第105回より、崩れた穴から激しく吹き出す炎に驚く喜美子(戸田恵梨香)©NHK
数々の映画メディアで活躍し、本サイトLmaga.jpの映画ブレーンでもある評論家ミルクマン斉藤。映画の枠に収まらず多方面に広く精通する彼は、NHK連続テレビ小説(朝ドラ)も注意深くチェックするという。『スカーレット』第18週(2月3日〜8日放送)を振りかえって思うところを訊いた。
第18週「炎を信じて」
前週の展開(八郎が息子を連れて別居)にげんなりしていたら、いよいよ喜美子の穴窯への絶えなき執念の物語に。

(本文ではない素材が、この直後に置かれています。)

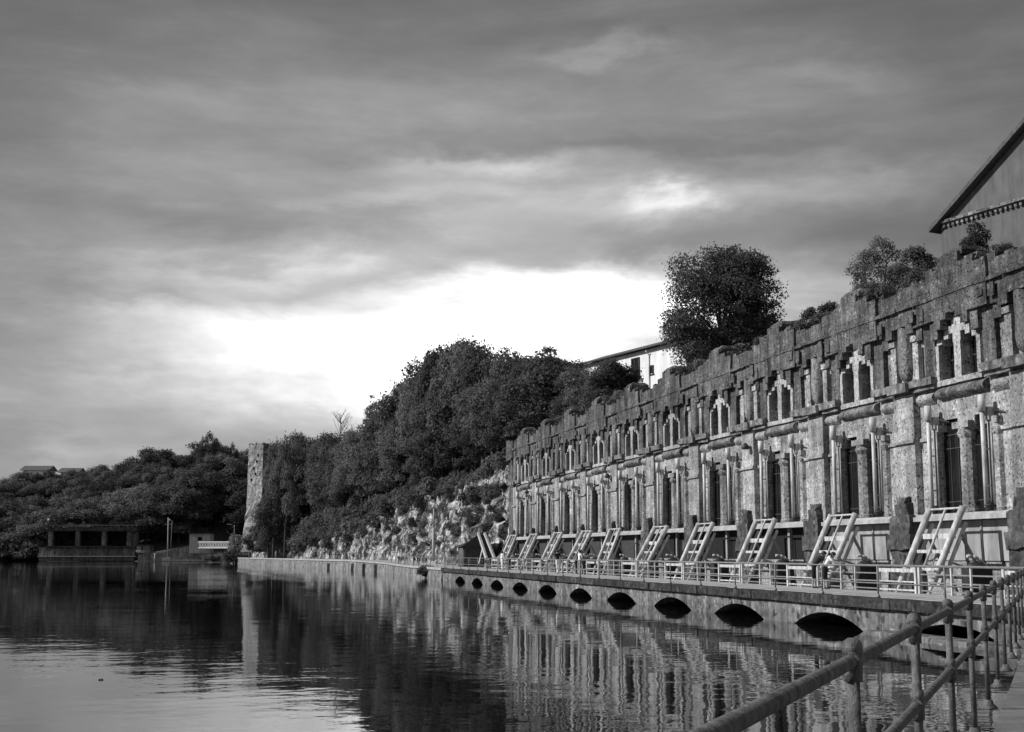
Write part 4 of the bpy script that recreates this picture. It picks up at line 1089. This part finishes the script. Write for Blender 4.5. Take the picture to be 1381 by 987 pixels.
# dark inclined conveyor leaning to the left
C0 = onX(661, 757, 25.6); C0.z = 1.2; dC = (C0 - EYE).dot(FW)
cv_ = thing('conveyor', 'dark inclined conveyor belt with white side beams at the end of the walkway', 'conveyor', C0)
def cpt(px, py, dd): return atD(px, py, dC + dd) - C0
qa, qb, qc, qd = cpt(656, 753, 0), cpt(667.5, 755, 0), cpt(645, 719, 2.5), cpt(653.5, 719, 2.5)
b = MB(); th = FW * .25
b.add([tuple(p) for p in (qa, qb, qd, qc)] + [tuple(p + th) for p in (qa, qb, qd, qc)], [(3, 2, 1, 0), (4, 5, 6, 7), (0, 1, 5, 4), (1, 2, 6, 5), (2, 3, 7, 6), (3, 0, 4, 7)]); b.build('belt', M['dark_belt'], cv_, rel=True)
for p, q in ((qa, qc), (qb, qd)):
    b = MB(); b.bar(p - FW * .1, q - FW * .1, .2, .3); b.build('side_beam', M['white_paint'], cv_, rel=True)
b = MB(); b.bar(cpt(650.5, 741, .9), cpt(646, 760, .6), .1, .1); b.bar(cpt(664, 740, 1.2), cpt(667.5, 760, .6), .1, .1); b.build('leg', M['white_paint'], cv_, rel=True)
b = MB(); b.box(-.5, .4, -.5, .2, 0, .5, .03); b.bar((-.3, -1.2, .9), (-.3, 1., .9), .12, .12); b.bar((-.3, -1.2, 0), (-.3, -1.2, .9), .12, .12); b.bar((-.3, 1., 0), (-.3, 1., .9), .12, .12); b.build('drive_stand', M['grey_paint'], cv_, rel=True)
b = MB()
lf = [onZ(x, y, 1.2) for x, y in ((588, 757), (600, 759), (614, 761.5), (628, 764.5))]
lf = [Vector((26.2, u, 1.2)) for u in (158, 150, 143, 136)]
lw = thing('fence', 'low dark mesh fence beside the bending path under the rock', 'fence', lf[0])
for i in range(3):
    b.bar(lf[i] + UP * .75 - lf[0], lf[i + 1] + UP * .75 - lf[0], .03, .06)
    for j in range(14):
        p = lf[i].lerp(lf[i + 1], j / 14) - lf[0]; b.tube(p, p + UP * .75, .012, n=5)
    for z in (.25, .5): b.tube(lf[i] + UP * z - lf[0], lf[i + 1] + UP * z - lf[0], .012, n=5)
b.build('mesh', M['iron'], lw, rel=True)
for p in lf: b = MB(); b.tube(p - lf[0], p - lf[0] + UP * .9, .04); b.build('post', M['iron'], lw, rel=True)
# pale drum of the machine beside the couple
b = MB(); P = onX(1121, 772, 26.2); b.tube((-.35, 0, 0), (.35, 0, 0), .36, n=18); b.tube((-.45, 0, 0), (.45, 0, 0), .09, n=8); b.box(-.3, .3, -.25, .25, -.5, -.2)
tag(b.build('drum', M['grey_paint'], None, (P.x, P.y, 1.52)), 'round grey cable drum behind the fence next to the bending couple', 'cable drum')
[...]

ドラマ第1回目の冒頭へと回帰するシーンも出現し、いわば全体の要となる週であろうと期待できる。
思う色が出せぬまま、土の配合度を変え、煙突口の大きさを調整して灰かぶりの具合を改善する喜美子。何度も試作を重ね、ついには2週間もぶっ続けで窯を焚く・・・。

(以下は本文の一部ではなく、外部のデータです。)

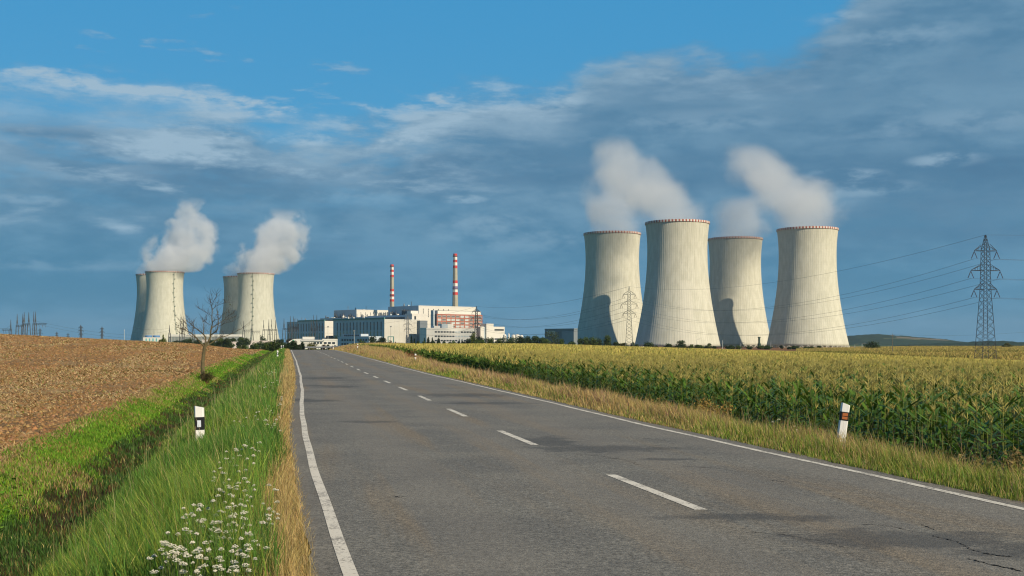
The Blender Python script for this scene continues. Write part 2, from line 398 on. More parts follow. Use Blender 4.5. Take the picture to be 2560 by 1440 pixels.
# ------------------------------------------------------------------ road
def strip(name, m, y, xa, xb, dz, parent=None, ncols=2, zfun=zroad):
    y = np.asarray(y, float); k = np.linspace(0, 1, ncols)
    xa = xa(y) if callable(xa) else xa; xb = xb(y) if callable(xb) else xb
    X = xa[:, None] * (1 - k) + xb[:, None] * k; Y = np.repeat(y[:, None], ncols, 1)
    Z = zfun(Y) + dz
    idx = np.arange(X.size).reshape(X.shape)
    Q = np.stack([idx[:-1, :-1], idx[:-1, 1:], idx[1:, 1:], idx[1:, :-1]], -1).reshape(-1, 4)
    return link(name, tri_mesh(name, np.stack([X, Y, Z], -1).reshape(-1, 3), None, m, None, Q, True), parent)
am = bpy.data.materials.new('asphalt'); am.use_nodes = True; t = NT(am.node_tree); b = am.node_tree.nodes['Principled BSDF']
pos = t.new('ShaderNodeTexCoord').outputs['Object']; X_, Y_, Z_ = t.sep(pos)
agg = t.new('ShaderNodeTexVoronoi', i0=pos); agg.inputs['Scale'].default_value = 62.0
n1 = t.noise(pos, 22, 8, .9); n2 = t.noise(pos, .55, 6, .6); n3 = t.noise(t.xyz(t.m('ADD', t.m('MULTIPLY', X_, 1.0), t.m('MULTIPLY', Y_, .19)), t.m('MULTIPLY', Y_, .06)), 1.1, 5, .55)
c = t.mix(t.ss(n2, .35, .65), (.120, .114, .101), (.158, .148, .126))
c = t.mix(t.m('MULTIPLY', t.ss(n3, .48, .66), .6), c, (.185, .140, .088))            # brownish wheel-track dirt
c = t.mix(t.m('MULTIPLY', t.ss(t.noise(pos, 34, 6, .85), .54, .68), .6), c, (.25, .225, .18))     # light stones
gm_ = t.new('ShaderNodeVectorMath', operation='SCALE'); t.set(gm_.inputs[0], c); t.set(gm_.inputs['Scale'], t.m('MULTIPLY', t.lin(n1, .40, .60, .35, 1.65), t.lin(t.noise(pos, 8.0, 5, .7), .35, .65, .82, 1.18))); c = gm_.outputs[0]
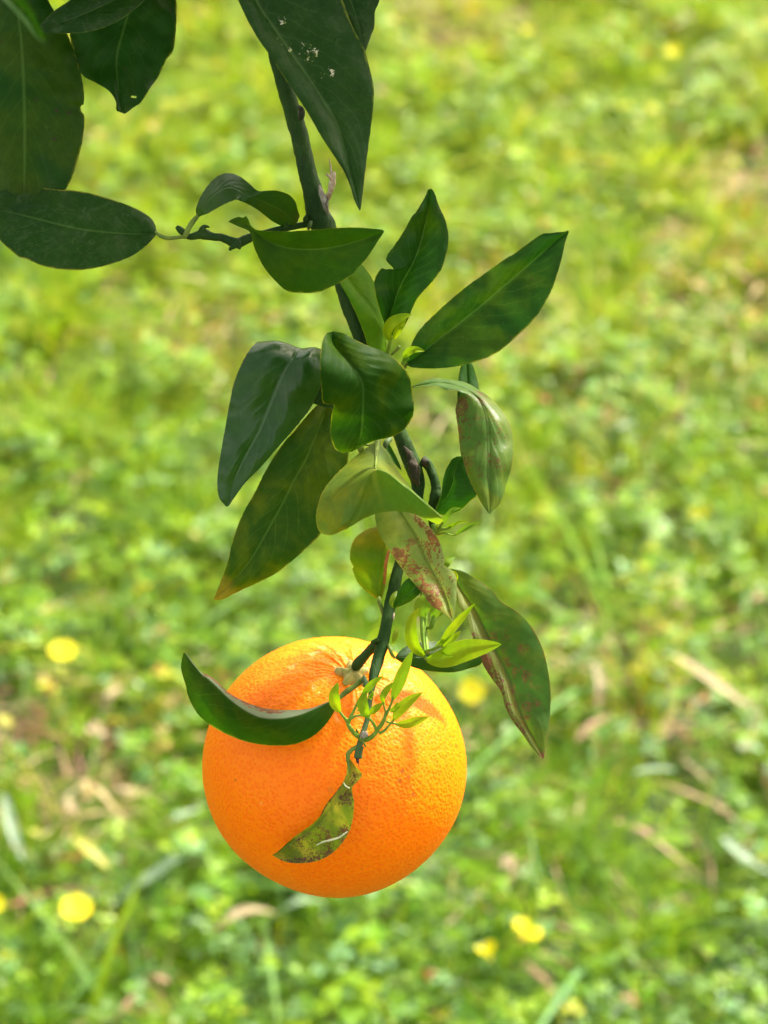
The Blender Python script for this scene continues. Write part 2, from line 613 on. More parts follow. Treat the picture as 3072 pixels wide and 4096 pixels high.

そう、こういう狂気じみた境地にまで至るクラフトワークのプロセスが見たかったんだよ、僕は。ところが、そこにまた八郎が登場。
しかも「僕にとって喜美子は女や、陶芸家やない。危ないことせんと止めてほしい」とのたまう始末。・・・はあ?? 今になって何言うとんじゃい、この小物めが。
まあ喜美子は敢然と、「うちは陶芸家になります」と別居中の夫の面前で宣言し、ついに望んでいた窯変(ようへん:窯内部で生じた色の変化)に成功するのだ。

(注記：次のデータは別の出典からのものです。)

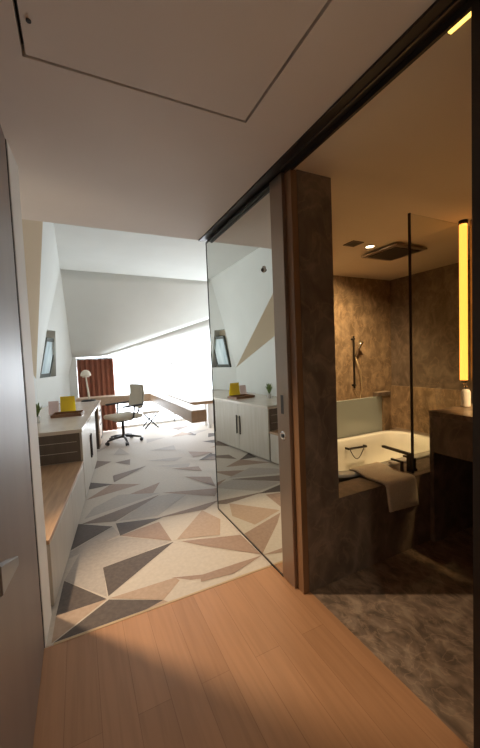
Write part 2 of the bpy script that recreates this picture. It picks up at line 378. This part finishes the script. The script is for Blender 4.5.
# ------------------------------------------------------------------ sliding mirror door and its track
tr = thing('sliding_door_track', 'dark bronze track along the ceiling above the bathroom opening', 'door track', (1.07, 1.2, CH))
bm = bmnew(); box(bm, 1.002, 1.018, -.2, 2.775, 2.378, CH-.001); box(bm, 1.086, 1.099, -.2, 2.775, 2.360, CH-.001); box(bm, 1.018, 1.086, -.2, 2.775, 2.384, CH-.001)
obj('channel', bm, 'dark', tr)
bm = bmnew(); box(bm, 1.050, 1.058, -.2, 1.57, 2.378, 2.384); obj('runner_rail', bm, 'bronze', tr)
d2 = thing('door_2', 'mirrored sliding door with bronze edge slid back from the bathroom', 'door', (G+.02, 2.17, 0), kind='structure')
obj('mirror_panel', B(G, G+.035, 1.70, 2.76, .012, 2.374), 'mirror', d2)
ed = obj('edge_stile', B(G-.002, G+.038, 1.575, 1.70, .008, 2.374, bev=.002), 'stile', d2)
obj('far_edge_strip', B(G-.003, G+.038, 2.76, 2.77, .008, 2.374), 'dark', d2)
obj('bottom_rail', B(G-.003, G+.038, 1.70, 2.76, .004, .014), 'dark', d2)
bm = bmnew(); box(bm, G-.004, G-.001, 1.70, 2.77, 2.360, 2.374); obj('top_rail', bm, 'dark', d2)
bm = bmnew(); box(bm, G-.0035, G-.0015, 1.615, 1.665, 1.015, 1.155); pl = obj('flush_pull', bm, 'stile', d2, bev=.001)
bm = bmnew(); box(bm, G-.0045, G-.003, 1.626, 1.654, 1.03, 1.14); obj('pull_recess', bm, 'black', pl)
def xlathe(bm, prof, x, y, z, seg=20):
    rings = []
    for r, dx in prof:
        rings.append([bm.verts.new((x+dx, y+r*math.cos(k*2*math.pi/seg), z+r*math.sin(k*2*math.pi/seg))) for k in range(seg)])
    for a, b in zip(rings, rings[1:]):
        for i in range(seg): bm.faces.new((a[i], a[(i+1) % seg], b[(i+1) % seg], b[i]))
    bm.faces.new(rings[0]); bm.faces.new(rings[-1])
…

でもここはまだ彼女の第一歩、アカデミックな教育も受けられず、ほぼ自力で穴窯陶器を再興した喜美子が美術界で名を成していくのか? その過程に興味津々となったところで・・・。
おいっ! そこをまるっきりすっ飛ばし、武志は高校2年生の伊藤健太郎へといきなり成長。喜美子は「先生」と呼ばれる立派な陶芸家になっている。

ここまで、月・火・水のたった3回。なんじゃそりゃ。水橋文美江はバランスというものが見えているのか。それとも陶芸家を扱いながら陶芸に興味がないのか、陶芸なんて地味なもの、ウケるわけないとどこかから横槍を入れられたのか。
近作でいうと一般的には評判がよろしくなかった『半分、青い』や『なつぞら』も仕事面については時間割いてキチンとやってたぞ(ちなみに僕はこの2作のほうがずっと好もしい)。